Transcribe the material exactly. Images do not belong in the copy.
================================
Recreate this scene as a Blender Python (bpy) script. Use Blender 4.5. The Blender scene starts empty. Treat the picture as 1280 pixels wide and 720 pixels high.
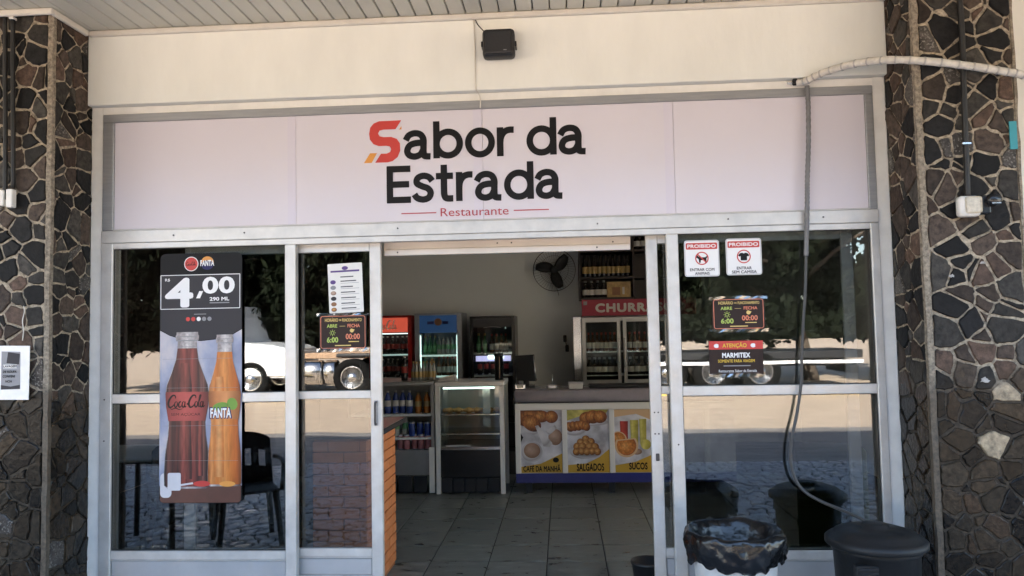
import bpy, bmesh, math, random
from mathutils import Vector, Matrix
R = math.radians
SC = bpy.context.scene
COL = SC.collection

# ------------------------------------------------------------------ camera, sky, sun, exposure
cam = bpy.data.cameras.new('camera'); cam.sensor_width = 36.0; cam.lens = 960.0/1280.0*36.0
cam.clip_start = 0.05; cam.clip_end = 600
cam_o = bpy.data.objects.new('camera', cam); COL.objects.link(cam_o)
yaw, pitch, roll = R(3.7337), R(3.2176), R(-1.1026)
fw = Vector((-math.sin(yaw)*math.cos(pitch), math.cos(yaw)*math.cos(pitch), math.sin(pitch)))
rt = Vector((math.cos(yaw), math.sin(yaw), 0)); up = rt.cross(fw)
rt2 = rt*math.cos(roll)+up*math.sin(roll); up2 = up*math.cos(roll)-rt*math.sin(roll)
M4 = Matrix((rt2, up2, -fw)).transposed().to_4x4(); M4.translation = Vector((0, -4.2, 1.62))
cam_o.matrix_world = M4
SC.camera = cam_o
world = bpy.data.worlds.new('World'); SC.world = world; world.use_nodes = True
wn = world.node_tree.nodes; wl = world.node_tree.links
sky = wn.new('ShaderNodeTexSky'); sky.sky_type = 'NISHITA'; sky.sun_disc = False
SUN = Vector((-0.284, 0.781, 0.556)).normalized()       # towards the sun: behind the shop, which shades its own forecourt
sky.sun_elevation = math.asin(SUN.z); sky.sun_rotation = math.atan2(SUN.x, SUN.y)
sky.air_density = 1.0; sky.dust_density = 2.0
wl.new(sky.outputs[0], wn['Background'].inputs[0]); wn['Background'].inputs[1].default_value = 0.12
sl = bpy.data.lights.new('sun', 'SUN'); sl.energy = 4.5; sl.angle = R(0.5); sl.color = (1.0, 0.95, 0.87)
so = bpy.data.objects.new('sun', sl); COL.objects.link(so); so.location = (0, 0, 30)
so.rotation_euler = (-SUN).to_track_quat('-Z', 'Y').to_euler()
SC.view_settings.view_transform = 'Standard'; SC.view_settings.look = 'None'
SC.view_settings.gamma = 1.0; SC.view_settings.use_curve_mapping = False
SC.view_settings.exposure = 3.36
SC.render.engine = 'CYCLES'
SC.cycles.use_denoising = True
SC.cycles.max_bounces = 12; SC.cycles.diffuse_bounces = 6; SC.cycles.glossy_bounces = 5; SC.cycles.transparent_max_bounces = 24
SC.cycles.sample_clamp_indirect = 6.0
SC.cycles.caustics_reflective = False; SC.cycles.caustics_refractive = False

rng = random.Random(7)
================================
◆ **EXERCISE OUTPUT**:
Recreate this scene as a Blender Python (bpy) script. Use Blender 4.5. The Blender scene starts empty. Treat the picture as 1280 pixels wide and 720 pixels high.
import bpy, bmesh, math, random
from mathutils import Vector, Matrix
R = math.radians
SC = bpy.context.scene
COL = SC.collection

# ------------------------------------------------------------------ camera, sky, sun, exposure
cam = bpy.data.cameras.new('camera'); cam.sensor_width = 36.0; cam.lens = 960.0/1280.0*36.0
cam.clip_start = 0.05; cam.clip_end = 600
cam_o = bpy.data.objects.new('camera', cam); COL.objects.link(cam_o)
yaw, pitch, roll = R(3.7337), R(3.2176), R(-1.1026)
fw = Vector((-math.sin(yaw)*math.cos(pitch), math.cos(yaw)*math.cos(pitch), math.sin(pitch)))
rt = Vector((math.cos(yaw), math.sin(yaw), 0)); up = rt.cross(fw)
rt2 = rt*math.cos(roll)+up*math.sin(roll); up2 = up*math.cos(roll)-rt*math.sin(roll)
M4 = Matrix((rt2, up2, -fw)).transposed().to_4x4(); M4.translation = Vector((0, -4.2, 1.62))
cam_o.matrix_world = M4
SC.camera = cam_o
world = bpy.data.worlds.new('World'); SC.world = world; world.use_nodes = True
wn = world.node_tree.nodes; wl = world.node_tree.links
sky = wn.new('ShaderNodeTexSky'); sky.sky_type = 'NISHITA'; sky.sun_disc = False
SUN = Vector((-0.284, 0.781, 0.556)).normalized()       # towards the sun: behind the shop, which shades its own forecourt
sky.sun_elevation = math.asin(SUN.z); sky.sun_rotation = math.atan2(SUN.x, SUN.y)
sky.air_density = 1.0; sky.dust_density = 2.0
wl.new(sky.outputs[0], wn['Background'].inputs[0]); wn['Background'].inputs[1].default_value = 0.12
sl = bpy.data.lights.new('sun', 'SUN'); sl.energy = 4.5; sl.angle = R(0.5); sl.color = (1.0, 0.95, 0.87)
so = bpy.data.objects.new('sun', sl); COL.objects.link(so); so.location = (0, 0, 30)
so.rotation_euler = (-SUN).to_track_quat('-Z', 'Y').to_euler()
SC.view_settings.view_transform = 'Standard'; SC.view_settings.look = 'None'
SC.view_settings.gamma = 1.0; SC.view_settings.use_curve_mapping = False
SC.view_settings.exposure = 3.36
SC.render.engine = 'CYCLES'
SC.cycles.use_denoising = True
SC.cycles.max_bounces = 12; SC.cycles.diffuse_bounces = 6; SC.cycles.glossy_bounces = 5; SC.cycles.transparent_max_bounces = 24
SC.cycles.sample_clamp_indirect = 6.0
SC.cycles.caustics_reflective = False; SC.cycles.caustics_refractive = False

rng = random.Random(7)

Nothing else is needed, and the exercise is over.